→ **DATASET EXTRACT**
______________________________

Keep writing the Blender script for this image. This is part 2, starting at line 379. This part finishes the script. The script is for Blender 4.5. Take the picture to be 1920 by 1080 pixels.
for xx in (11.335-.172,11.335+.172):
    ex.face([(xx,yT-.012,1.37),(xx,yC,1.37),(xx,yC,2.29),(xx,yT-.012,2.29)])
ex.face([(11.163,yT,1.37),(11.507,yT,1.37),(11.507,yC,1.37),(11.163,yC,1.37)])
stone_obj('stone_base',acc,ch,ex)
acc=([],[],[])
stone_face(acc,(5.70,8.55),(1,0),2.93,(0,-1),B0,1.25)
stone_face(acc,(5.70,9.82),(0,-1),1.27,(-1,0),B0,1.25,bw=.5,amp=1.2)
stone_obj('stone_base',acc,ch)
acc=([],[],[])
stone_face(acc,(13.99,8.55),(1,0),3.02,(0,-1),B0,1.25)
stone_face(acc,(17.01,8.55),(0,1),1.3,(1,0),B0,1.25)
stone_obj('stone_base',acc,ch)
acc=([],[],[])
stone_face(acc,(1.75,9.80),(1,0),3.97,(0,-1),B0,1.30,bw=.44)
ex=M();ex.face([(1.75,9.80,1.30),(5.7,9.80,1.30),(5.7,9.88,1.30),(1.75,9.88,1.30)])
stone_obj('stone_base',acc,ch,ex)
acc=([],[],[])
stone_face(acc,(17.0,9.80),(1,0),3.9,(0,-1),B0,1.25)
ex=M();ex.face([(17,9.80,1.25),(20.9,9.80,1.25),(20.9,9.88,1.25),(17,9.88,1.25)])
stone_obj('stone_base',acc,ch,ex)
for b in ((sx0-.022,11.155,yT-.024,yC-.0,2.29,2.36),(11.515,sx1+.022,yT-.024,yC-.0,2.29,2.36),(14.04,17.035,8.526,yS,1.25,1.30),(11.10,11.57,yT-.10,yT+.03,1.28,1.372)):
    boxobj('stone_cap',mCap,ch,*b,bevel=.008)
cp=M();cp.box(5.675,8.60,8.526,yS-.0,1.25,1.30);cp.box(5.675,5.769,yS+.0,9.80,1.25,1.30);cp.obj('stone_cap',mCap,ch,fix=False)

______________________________

→ **JOB**
Copy out the material above in its entirety. Every detail must match.

→ **SOLUTION BELOW**
Keep writing the Blender script for this image. This is part 2, starting at line 379. This part finishes the script. The script is for Blender 4.5. Take the picture to be 1920 by 1080 pixels.
for xx in (11.335-.172,11.335+.172):
    ex.face([(xx,yT-.012,1.37),(xx,yC,1.37),(xx,yC,2.29),(xx,yT-.012,2.29)])
ex.face([(11.163,yT,1.37),(11.507,yT,1.37),(11.507,yC,1.37),(11.163,yC,1.37)])
stone_obj('stone_base',acc,ch,ex)
acc=([],[],[])
stone_face(acc,(5.70,8.55),(1,0),2.93,(0,-1),B0,1.25)
stone_face(acc,(5.70,9.82),(0,-1),1.27,(-1,0),B0,1.25,bw=.5,amp=1.2)
stone_obj('stone_base',acc,ch)
acc=([],[],[])
stone_face(acc,(13.99,8.55),(1,0),3.02,(0,-1),B0,1.25)
stone_face(acc,(17.01,8.55),(0,1),1.3,(1,0),B0,1.25)
stone_obj('stone_base',acc,ch)
acc=([],[],[])
stone_face(acc,(1.75,9.80),(1,0),3.97,(0,-1),B0,1.30,bw=.44)
ex=M();ex.face([(1.75,9.80,1.30),(5.7,9.80,1.30),(5.7,9.88,1.30),(1.75,9.88,1.30)])
stone_obj('stone_base',acc,ch,ex)
acc=([],[],[])
stone_face(acc,(17.0,9.80),(1,0),3.9,(0,-1),B0,1.25)
ex=M();ex.face([(17,9.80,1.25),(20.9,9.80,1.25),(20.9,9.88,1.25),(17,9.88,1.25)])
stone_obj('stone_base',acc,ch,ex)
for b in ((sx0-.022,11.155,yT-.024,yC-.0,2.29,2.36),(11.515,sx1+.022,yT-.024,yC-.0,2.29,2.36),(14.04,17.035,8.526,yS,1.25,1.30),(11.10,11.57,yT-.10,yT+.03,1.28,1.372)):
    boxobj('stone_cap',mCap,ch,*b,bevel=.008)
cp=M();cp.box(5.675,8.60,8.526,yS-.0,1.25,1.30);cp.box(5.675,5.769,yS+.0,9.80,1.25,1.30);cp.obj('stone_cap',mCap,ch,fix=False)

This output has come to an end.